▶ _What the exercise asks_
Output all the data exactly. Pictures do not belong in the copy.

▶ _Source excerpt_

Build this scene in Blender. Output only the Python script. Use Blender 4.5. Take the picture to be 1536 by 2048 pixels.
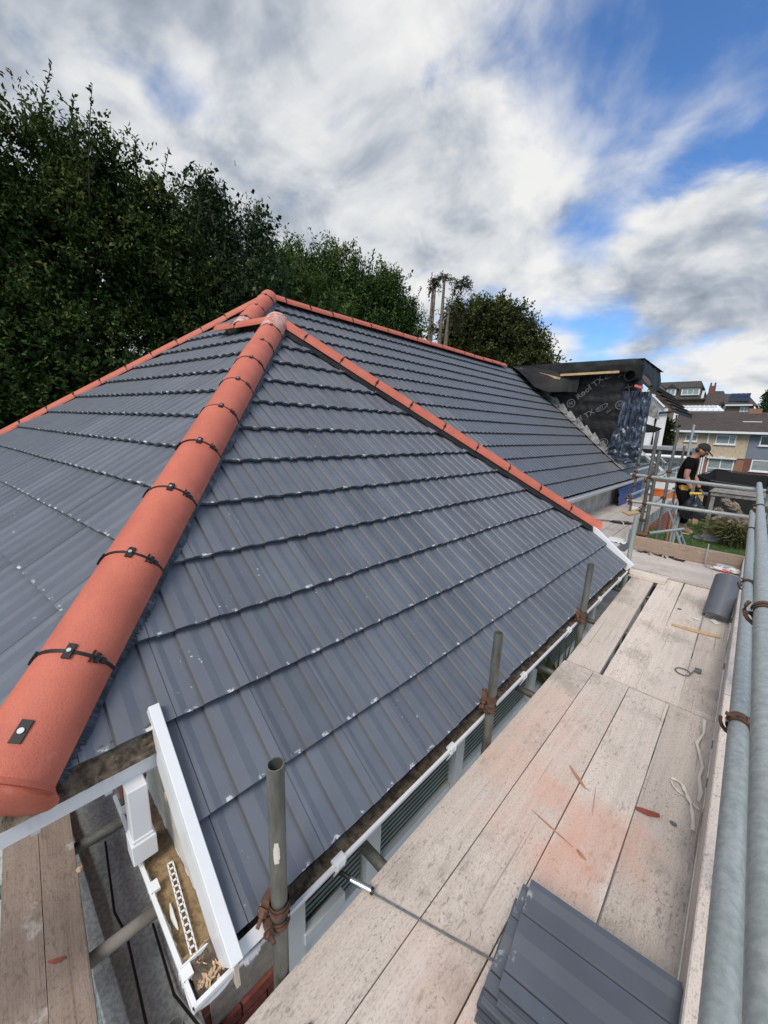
import bpy, bmesh, math, random
import numpy as np
from mathutils import Vector, Matrix, noise

random.seed(7); rng = np.random.default_rng(7)
for o in list(bpy.data.objects): bpy.data.objects.remove(o)
C = bpy.context.scene.collection
scene = bpy.context.scene
R = math.radians
GZ = -3.9            # garden level; the lens sits at the origin, 1.685 m above the scaffold boards
DZ = -1.685          # top of the scaffold boards

# ------------------------------------------------------------------ camera, sky, sun, exposure
cam = bpy.data.cameras.new('camera'); camo = bpy.data.objects.new('camera', cam); C.objects.link(camo)
Wm = ((0.72029, -0.17769, 0.67053), (0.69264, 0.13161, -0.70917), (0.03777, 0.97525, 0.21787))
camo.matrix_world = Matrix(Wm).to_4x4()
cam.sensor_fit = 'HORIZONTAL'; cam.sensor_width = 36.0; cam.lens = 763.07/1536*36.0
cam.clip_start = 0.05; cam.clip_end = 3000
scene.camera = camo

SUN_AZ, SUN_EL = R(166), R(50)      # azimuth from +Y towards +X, elevation
world = bpy.data.worlds.new('World'); scene.world = world; world.use_nodes = True
def build_world():
    nt = world.node_tree; nt.nodes.clear(); N = nt.nodes; L = nt.links
    out = N.new('ShaderNodeOutputWorld'); bg = N.new('ShaderNodeBackground'); bg.inputs['Strength'].default_value = 0.1
    L.new(bg.outputs[0], out.inputs[0])
    sky = N.new('ShaderNodeTexSky'); sky.sky_type = 'NISHITA'; sky.sun_disc = False
    sky.sun_elevation = SUN_EL; sky.sun_rotation = SUN_AZ
    sky.air_density = 1.0; sky.dust_density = 0.3; sky.ozone_density = 3.0
    tc = N.new('ShaderNodeTexCoord')
    nrm = N.new('ShaderNodeVectorMath'); nrm.operation = 'NORMALIZE'; L.new(tc.outputs['Generated'], nrm.inputs[0])
    sep = N.new('ShaderNodeSeparateXYZ'); L.new(nrm.outputs[0], sep.inputs[0])
    def math_(op, a, b=None, c=None, clamp=False):
        m = N.new('ShaderNodeMath'); m.operation = op; m.use_clamp = clamp
        for i, v in enumerate((a, b, c)):
            if v is None: continue
            if isinstance(v, (int, float)): m.inputs[i].default_value = v
            else: L.new(v, m.inputs[i])
        return m.outputs[0]
    zz = math_('ADD', math_('MAXIMUM', sep.outputs[2], 0.0), 0.42)
    px = math_('DIVIDE', sep.outputs[0], zz); py = math_('DIVIDE', sep.outputs[1], zz); pz = math_('DIVIDE', math_('MULTIPLY', sep.outputs[2], 1.35), zz)
    comb = N.new('ShaderNodeCombineXYZ'); L.new(px, comb.inputs[0]); L.new(py, comb.inputs[1]); L.new(pz, comb.inputs[2])
    def fbm(vec, scale, detail, rough, off, dist=0.0):
        mp = N.new('ShaderNodeMapping'); mp.inputs['Location'].default_value = off; L.new(vec, mp.inputs[0])
        n = N.new('ShaderNodeTexNoise'); n.inputs['Scale'].default_value = scale; n.inputs['Detail'].default_value = detail
        n.inputs['Roughness'].default_value = rough; n.inputs['Distortion'].default_value = dist; L.new(mp.outputs[0], n.inputs['Vector'])
        return n.outputs[0]
    def lobe(v, k):
        d = N.new('ShaderNodeVectorMath'); d.operation = 'DOT_PRODUCT'; L.new(nrm.outputs[0], d.inputs[0]); d.inputs[1].default_value = Vector(v).normalized()
        return math_('POWER', math_('MAXIMUM', d.outputs['Value'], 0.0), k)
    n1 = fbm(comb.outputs[0], CLOUD_SCALE, 7, 0.50, CLOUD_OFF, 0.30)
    nd = fbm(comb.outputs[0], CLOUD_SCALE*3.1, 7, 0.60, (7.3, 2.2, 1.0), 0.5)
    acc = math_('ADD', math_('MULTIPLY_ADD', math_('SUBTRACT', n1, 0.5), 1.25, 0.5), math_('MULTIPLY_ADD', nd, 0.20, -0.10))
    ragged = math_('MULTIPLY_ADD', nd, 3.0, -0.5)
    for v, k, a in CLOUD_LOBES: acc = math_('ADD', acc, math_('MULTIPLY', math_('MULTIPLY', lobe(v, k), a), ragged))
    cov = N.new('ShaderNodeMapRange'); cov.interpolation_type = 'SMOOTHSTEP'
    cov.inputs['From Min'].default_value = 0.345; cov.inputs['From Max'].default_value = 0.60; L.new(acc, cov.inputs[0])
    # relief: a bank is bright where it thins towards the zenith and grey where more of it lies above
    up = N.new('ShaderNodeVectorMath'); up.operation = 'ADD'; up.inputs[1].default_value = (-0.05, 0.0, 0.10); L.new(comb.outputs[0], up.inputs[0])
    n2 = fbm(up.outputs[0], CLOUD_SCALE, 6, 0.52, CLOUD_OFF, 0.35); nd2 = fbm(up.outputs[0], CLOUD_SCALE*3.1, 5, 0.55, (7.3, 2.2, 1.0), 0.5)
    rel = math_('ADD', math_('SUBTRACT', n2, n1), math_('MULTIPLY', math_('SUBTRACT', nd2, nd), 0.30))
    n3_ = fbm(comb.outputs[0], CLOUD_SCALE*0.9, 5, 0.5, (1.3, 8.2, 3.0), 0.3)
    dens = math_('ADD', math_('ADD', rel, math_('MULTIPLY', math_('SUBTRACT', acc, 0.56), 0.30)), math_('MULTIPLY_ADD', n3_, 0.34, -0.15))
    ramp = N.new('ShaderNodeValToRGB'); e = ramp.color_ramp.elements
    e[0].position = 0.0; e[0].color = (5.5, 5.5, 5.45, 1)
    e[1].position = 1.0; e[1].color = (1.35, 1.65, 2.1, 1)
    m = e.new(0.34); m.color = (4.3, 4.45, 4.65, 1)
    m = e.new(0.62); m.color = (2.7, 3.0, 3.45, 1)
    mr = N.new('ShaderNodeMapRange'); mr.inputs['From Min'].default_value = -0.06; mr.inputs['From Max'].default_value = 0.20
    L.new(dens, mr.inputs[0]); L.new(mr.outputs[0], ramp.inputs[0])
    mix = N.new('ShaderNodeMix'); mix.data_type = 'RGBA'
    tint = N.new('ShaderNodeMix'); tint.data_type = 'RGBA'; tint.blend_type = 'MULTIPLY'; tint.inputs[0].default_value = 1.0
    tint.inputs[7].default_value = SKY_TINT; L.new(sky.outputs[0], tint.inputs[6])
    L.new(cov.outputs[0], mix.inputs[0]); L.new(tint.outputs[2], mix.inputs[6]); L.new(ramp.outputs[0], mix.inputs[7])
    L.new(mix.outputs[2], bg.inputs['Color'])
CLOUD_OFF = (3.1, 1.7, 0.4); CLOUD_SCALE = 1.75
SKY_TINT = (0.62, 0.88, 1.15, 1)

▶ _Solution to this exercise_
Build this scene in Blender. Output only the Python script. Use Blender 4.5. Take the picture to be 1536 by 2048 pixels.
import bpy, bmesh, math, random
import numpy as np
from mathutils import Vector, Matrix, noise

random.seed(7); rng = np.random.default_rng(7)
for o in list(bpy.data.objects): bpy.data.objects.remove(o)
C = bpy.context.scene.collection
scene = bpy.context.scene
R = math.radians
GZ = -3.9            # garden level; the lens sits at the origin, 1.685 m above the scaffold boards
DZ = -1.685          # top of the scaffold boards

# ------------------------------------------------------------------ camera, sky, sun, exposure
cam = bpy.data.cameras.new('camera'); camo = bpy.data.objects.new('camera', cam); C.objects.link(camo)
Wm = ((0.72029, -0.17769, 0.67053), (0.69264, 0.13161, -0.70917), (0.03777, 0.97525, 0.21787))
camo.matrix_world = Matrix(Wm).to_4x4()
cam.sensor_fit = 'HORIZONTAL'; cam.sensor_width = 36.0; cam.lens = 763.07/1536*36.0
cam.clip_start = 0.05; cam.clip_end = 3000
scene.camera = camo

SUN_AZ, SUN_EL = R(166), R(50)      # azimuth from +Y towards +X, elevation
world = bpy.data.worlds.new('World'); scene.world = world; world.use_nodes = True
def build_world():
    nt = world.node_tree; nt.nodes.clear(); N = nt.nodes; L = nt.links
    out = N.new('ShaderNodeOutputWorld'); bg = N.new('ShaderNodeBackground'); bg.inputs['Strength'].default_value = 0.1
    L.new(bg.outputs[0], out.inputs[0])
    sky = N.new('ShaderNodeTexSky'); sky.sky_type = 'NISHITA'; sky.sun_disc = False
    sky.sun_elevation = SUN_EL; sky.sun_rotation = SUN_AZ
    sky.air_density = 1.0; sky.dust_density = 0.3; sky.ozone_density = 3.0
    tc = N.new('ShaderNodeTexCoord')
    nrm = N.new('ShaderNodeVectorMath'); nrm.operation = 'NORMALIZE'; L.new(tc.outputs['Generated'], nrm.inputs[0])
    sep = N.new('ShaderNodeSeparateXYZ'); L.new(nrm.outputs[0], sep.inputs[0])
    def math_(op, a, b=None, c=None, clamp=False):
        m = N.new('ShaderNodeMath'); m.operation = op; m.use_clamp = clamp
        for i, v in enumerate((a, b, c)):
            if v is None: continue
            if isinstance(v, (int, float)): m.inputs[i].default_value = v
            else: L.new(v, m.inputs[i])
        return m.outputs[0]
    zz = math_('ADD', math_('MAXIMUM', sep.outputs[2], 0.0), 0.42)
    px = math_('DIVIDE', sep.outputs[0], zz); py = math_('DIVIDE', sep.outputs[1], zz); pz = math_('DIVIDE', math_('MULTIPLY', sep.outputs[2], 1.35), zz)
    comb = N.new('ShaderNodeCombineXYZ'); L.new(px, comb.inputs[0]); L.new(py, comb.inputs[1]); L.new(pz, comb.inputs[2])
    def fbm(vec, scale, detail, rough, off, dist=0.0):
        mp = N.new('ShaderNodeMapping'); mp.inputs['Location'].default_value = off; L.new(vec, mp.inputs[0])
        n = N.new('ShaderNodeTexNoise'); n.inputs['Scale'].default_value = scale; n.inputs['Detail'].default_value = detail
        n.inputs['Roughness'].default_value = rough; n.inputs['Distortion'].default_value = dist; L.new(mp.outputs[0], n.inputs['Vector'])
        return n.outputs[0]
    def lobe(v, k):
        d = N.new('ShaderNodeVectorMath'); d.operation = 'DOT_PRODUCT'; L.new(nrm.outputs[0], d.inputs[0]); d.inputs[1].default_value = Vector(v).normalized()
        return math_('POWER', math_('MAXIMUM', d.outputs['Value'], 0.0), k)
    n1 = fbm(comb.outputs[0], CLOUD_SCALE, 7, 0.50, CLOUD_OFF, 0.30)
    nd = fbm(comb.outputs[0], CLOUD_SCALE*3.1, 7, 0.60, (7.3, 2.2, 1.0), 0.5)
    acc = math_('ADD', math_('MULTIPLY_ADD', math_('SUBTRACT', n1, 0.5), 1.25, 0.5), math_('MULTIPLY_ADD', nd, 0.20, -0.10))
    ragged = math_('MULTIPLY_ADD', nd, 3.0, -0.5)
    for v, k, a in CLOUD_LOBES: acc = math_('ADD', acc, math_('MULTIPLY', math_('MULTIPLY', lobe(v, k), a), ragged))
    cov = N.new('ShaderNodeMapRange'); cov.interpolation_type = 'SMOOTHSTEP'
    cov.inputs['From Min'].default_value = 0.345; cov.inputs['From Max'].default_value = 0.60; L.new(acc, cov.inputs[0])
    # relief: a bank is bright where it thins towards the zenith and grey where more of it lies above
    up = N.new('ShaderNodeVectorMath'); up.operation = 'ADD'; up.inputs[1].default_value = (-0.05, 0.0, 0.10); L.new(comb.outputs[0], up.inputs[0])
    n2 = fbm(up.outputs[0], CLOUD_SCALE, 6, 0.52, CLOUD_OFF, 0.35); nd2 = fbm(up.outputs[0], CLOUD_SCALE*3.1, 5, 0.55, (7.3, 2.2, 1.0), 0.5)
    rel = math_('ADD', math_('SUBTRACT', n2, n1), math_('MULTIPLY', math_('SUBTRACT', nd2, nd), 0.30))
    n3_ = fbm(comb.outputs[0], CLOUD_SCALE*0.9, 5, 0.5, (1.3, 8.2, 3.0), 0.3)
    dens = math_('ADD', math_('ADD', rel, math_('MULTIPLY', math_('SUBTRACT', acc, 0.56), 0.30)), math_('MULTIPLY_ADD', n3_, 0.34, -0.15))
    ramp = N.new('ShaderNodeValToRGB'); e = ramp.color_ramp.elements
    e[0].position = 0.0; e[0].color = (5.5, 5.5, 5.45, 1)
    e[1].position = 1.0; e[1].color = (1.35, 1.65, 2.1, 1)
    m = e.new(0.34); m.color = (4.3, 4.45, 4.65, 1)
    m = e.new(0.62); m.color = (2.7, 3.0, 3.45, 1)
    mr = N.new('ShaderNodeMapRange'); mr.inputs['From Min'].default_value = -0.06; mr.inputs['From Max'].default_value = 0.20
    L.new(dens, mr.inputs[0]); L.new(mr.outputs[0], ramp.inputs[0])
    mix = N.new('ShaderNodeMix'); mix.data_type = 'RGBA'
    tint = N.new('ShaderNodeMix'); tint.data_type = 'RGBA'; tint.blend_type = 'MULTIPLY'; tint.inputs[0].default_value = 1.0
    tint.inputs[7].default_value = SKY_TINT; L.new(sky.outputs[0], tint.inputs[6])
    L.new(cov.outputs[0], mix.inputs[0]); L.new(tint.outputs[2], mix.inputs[6]); L.new(ramp.outputs[0], mix.inputs[7])
    L.new(mix.outputs[2], bg.inputs['Color'])
CLOUD_OFF = (3.1, 1.7, 0.4); CLOUD_SCALE = 1.75
SKY_TINT = (0.62, 0.88, 1.15, 1)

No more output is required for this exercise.